I very much enjoyed reading your poem out loud and just hearing them reverberate. There is a very unique and somber cadence to this piece. It almost makes one treat the words rather reverently.

I thought long and hard about the possible meaning of this poem because it seems to carry a lot of depth and story between its lines. It almost feels like a guarded yet nevertheless intimate confession. Is it?

My understanding of it is that it is about using one's writing, using one's art -using performance- as a means of making sense of some internal pain and confusion. It's like that moment in class when you try to figure out the answer by opening your mouth first and using what comes out as a means to kickstart your own thought process. The only difference is that there is more turmoil here. More desperation and restlessness. Because what you are trying to figure out is more integral to your self-identity and self-esteem. The things you have to muddle through are more inextricably linked with the depths of your mind and personality and by god, there are so many depths.

I think it's also about the agony that comes along when something you love isn't enough to quell the noise and the storms in your head. In this case that something being writing.

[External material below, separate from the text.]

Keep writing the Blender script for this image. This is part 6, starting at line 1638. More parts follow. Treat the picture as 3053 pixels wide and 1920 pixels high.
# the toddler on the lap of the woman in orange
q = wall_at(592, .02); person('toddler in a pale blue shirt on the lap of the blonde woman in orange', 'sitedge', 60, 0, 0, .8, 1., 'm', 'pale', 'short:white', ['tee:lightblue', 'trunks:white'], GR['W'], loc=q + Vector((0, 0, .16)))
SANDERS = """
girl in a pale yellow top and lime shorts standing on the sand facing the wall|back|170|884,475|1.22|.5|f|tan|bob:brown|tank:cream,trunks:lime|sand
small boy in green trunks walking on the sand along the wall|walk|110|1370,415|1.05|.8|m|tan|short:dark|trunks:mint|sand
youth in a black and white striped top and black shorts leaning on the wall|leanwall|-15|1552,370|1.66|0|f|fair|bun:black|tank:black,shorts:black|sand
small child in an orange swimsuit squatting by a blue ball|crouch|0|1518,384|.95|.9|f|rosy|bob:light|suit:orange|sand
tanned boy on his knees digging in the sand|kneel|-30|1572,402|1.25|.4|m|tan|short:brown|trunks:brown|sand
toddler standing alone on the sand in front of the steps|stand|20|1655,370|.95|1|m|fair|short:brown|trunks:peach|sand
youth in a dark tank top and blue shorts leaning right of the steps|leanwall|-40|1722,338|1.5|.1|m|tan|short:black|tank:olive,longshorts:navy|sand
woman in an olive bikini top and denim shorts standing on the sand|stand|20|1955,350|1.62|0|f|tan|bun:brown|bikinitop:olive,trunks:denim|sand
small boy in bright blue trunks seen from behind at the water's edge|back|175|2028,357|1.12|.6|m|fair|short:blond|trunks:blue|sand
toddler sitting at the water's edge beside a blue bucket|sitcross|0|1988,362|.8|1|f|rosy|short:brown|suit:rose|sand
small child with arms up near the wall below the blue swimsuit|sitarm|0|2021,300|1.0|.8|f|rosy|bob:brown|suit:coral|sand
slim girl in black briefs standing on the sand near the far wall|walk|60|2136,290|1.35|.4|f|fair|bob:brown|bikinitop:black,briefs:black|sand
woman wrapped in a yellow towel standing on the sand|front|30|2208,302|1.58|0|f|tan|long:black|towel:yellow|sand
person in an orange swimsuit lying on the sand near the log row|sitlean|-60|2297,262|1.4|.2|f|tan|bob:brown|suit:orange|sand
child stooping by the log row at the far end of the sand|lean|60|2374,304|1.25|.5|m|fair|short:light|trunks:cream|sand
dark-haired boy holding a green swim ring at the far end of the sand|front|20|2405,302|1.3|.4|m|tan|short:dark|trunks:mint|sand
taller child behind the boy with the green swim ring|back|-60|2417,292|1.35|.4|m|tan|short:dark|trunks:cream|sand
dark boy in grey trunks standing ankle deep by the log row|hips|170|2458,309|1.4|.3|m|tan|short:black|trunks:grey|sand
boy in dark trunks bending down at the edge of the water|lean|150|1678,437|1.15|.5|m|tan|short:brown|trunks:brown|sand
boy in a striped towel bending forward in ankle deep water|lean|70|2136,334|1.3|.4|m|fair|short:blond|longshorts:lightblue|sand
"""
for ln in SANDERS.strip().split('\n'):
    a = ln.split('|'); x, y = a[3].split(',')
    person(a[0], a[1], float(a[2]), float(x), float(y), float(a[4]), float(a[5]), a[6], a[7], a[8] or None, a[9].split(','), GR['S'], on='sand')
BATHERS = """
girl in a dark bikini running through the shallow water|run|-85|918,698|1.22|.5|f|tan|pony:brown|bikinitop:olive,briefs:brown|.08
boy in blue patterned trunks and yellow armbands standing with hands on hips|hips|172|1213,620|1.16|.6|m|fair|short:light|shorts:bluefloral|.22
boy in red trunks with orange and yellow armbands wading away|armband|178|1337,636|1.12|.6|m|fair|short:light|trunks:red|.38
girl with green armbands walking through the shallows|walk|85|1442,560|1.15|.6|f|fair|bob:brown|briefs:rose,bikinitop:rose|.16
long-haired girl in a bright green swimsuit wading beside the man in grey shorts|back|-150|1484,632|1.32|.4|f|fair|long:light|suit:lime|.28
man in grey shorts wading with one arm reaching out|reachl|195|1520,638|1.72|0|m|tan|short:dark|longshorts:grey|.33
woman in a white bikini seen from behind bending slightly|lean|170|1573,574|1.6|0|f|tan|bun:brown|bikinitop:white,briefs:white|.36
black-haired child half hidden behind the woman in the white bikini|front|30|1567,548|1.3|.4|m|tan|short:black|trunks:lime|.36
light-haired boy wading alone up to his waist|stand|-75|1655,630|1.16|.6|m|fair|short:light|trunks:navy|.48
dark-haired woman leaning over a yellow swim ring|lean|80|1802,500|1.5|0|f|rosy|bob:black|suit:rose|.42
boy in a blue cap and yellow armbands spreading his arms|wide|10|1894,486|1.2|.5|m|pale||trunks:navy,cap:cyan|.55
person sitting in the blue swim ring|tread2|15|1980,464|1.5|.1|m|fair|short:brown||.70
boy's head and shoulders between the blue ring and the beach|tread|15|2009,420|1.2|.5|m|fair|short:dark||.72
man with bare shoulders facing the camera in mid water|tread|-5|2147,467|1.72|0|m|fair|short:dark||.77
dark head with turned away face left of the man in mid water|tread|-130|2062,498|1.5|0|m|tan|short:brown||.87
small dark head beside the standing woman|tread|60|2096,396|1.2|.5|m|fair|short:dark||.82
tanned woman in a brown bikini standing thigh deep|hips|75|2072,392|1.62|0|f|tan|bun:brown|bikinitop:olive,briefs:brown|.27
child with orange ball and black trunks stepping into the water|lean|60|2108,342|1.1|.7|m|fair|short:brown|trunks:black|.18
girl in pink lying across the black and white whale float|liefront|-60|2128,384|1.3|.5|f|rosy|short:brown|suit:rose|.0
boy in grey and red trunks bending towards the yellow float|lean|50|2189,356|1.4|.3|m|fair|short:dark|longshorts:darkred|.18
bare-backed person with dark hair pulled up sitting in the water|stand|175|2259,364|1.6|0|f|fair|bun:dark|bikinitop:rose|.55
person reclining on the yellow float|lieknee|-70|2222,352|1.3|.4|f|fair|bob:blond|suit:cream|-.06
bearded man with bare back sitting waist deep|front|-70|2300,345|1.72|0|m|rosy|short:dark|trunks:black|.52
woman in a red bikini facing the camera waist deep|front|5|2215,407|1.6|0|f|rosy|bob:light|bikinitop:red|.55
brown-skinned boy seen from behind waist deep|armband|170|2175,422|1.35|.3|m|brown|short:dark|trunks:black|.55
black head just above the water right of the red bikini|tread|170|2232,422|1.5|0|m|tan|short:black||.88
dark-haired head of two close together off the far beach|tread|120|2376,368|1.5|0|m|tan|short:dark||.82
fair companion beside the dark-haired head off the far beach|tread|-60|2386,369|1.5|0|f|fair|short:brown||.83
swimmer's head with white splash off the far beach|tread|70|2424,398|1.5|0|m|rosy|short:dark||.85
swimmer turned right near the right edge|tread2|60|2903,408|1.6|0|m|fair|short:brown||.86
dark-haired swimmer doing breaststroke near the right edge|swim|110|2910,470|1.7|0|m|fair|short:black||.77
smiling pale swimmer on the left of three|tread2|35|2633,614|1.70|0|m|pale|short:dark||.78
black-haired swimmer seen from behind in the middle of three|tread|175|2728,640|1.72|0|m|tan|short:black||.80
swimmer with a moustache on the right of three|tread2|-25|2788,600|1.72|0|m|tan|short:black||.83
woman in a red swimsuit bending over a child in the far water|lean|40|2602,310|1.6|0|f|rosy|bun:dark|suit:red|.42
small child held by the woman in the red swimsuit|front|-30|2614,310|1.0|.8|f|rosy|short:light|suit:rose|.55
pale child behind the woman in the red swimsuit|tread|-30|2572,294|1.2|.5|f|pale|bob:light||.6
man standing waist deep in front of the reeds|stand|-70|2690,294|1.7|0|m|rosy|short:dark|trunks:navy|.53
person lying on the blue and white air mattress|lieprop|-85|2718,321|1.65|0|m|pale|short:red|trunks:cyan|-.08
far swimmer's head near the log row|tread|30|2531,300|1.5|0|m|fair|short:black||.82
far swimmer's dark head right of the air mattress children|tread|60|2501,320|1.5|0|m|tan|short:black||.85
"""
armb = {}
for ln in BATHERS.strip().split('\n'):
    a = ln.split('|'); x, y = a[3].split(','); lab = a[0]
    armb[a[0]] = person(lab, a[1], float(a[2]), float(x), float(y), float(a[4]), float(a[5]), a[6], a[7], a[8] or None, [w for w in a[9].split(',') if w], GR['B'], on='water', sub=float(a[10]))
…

Am I perceiving this correctly? Or am I just letting my imagination get away from me? In any case, your piece is very well-written and obviously well-thought out. The imagery from start to finish is fascinating and precise.
"...metronome to clack my teeth to..."
"...bruises ripple like watered reflections..."
"...being treated like I’d die from a rose thorn..."
"...broadcast waking in the shadows..."
All of them. Just all of them.

There are portions however, especially in the beginning that sound off and not at par with the rest of the poem but that's just me nitpicking. I hope you keep on writing and I wish you a very good day.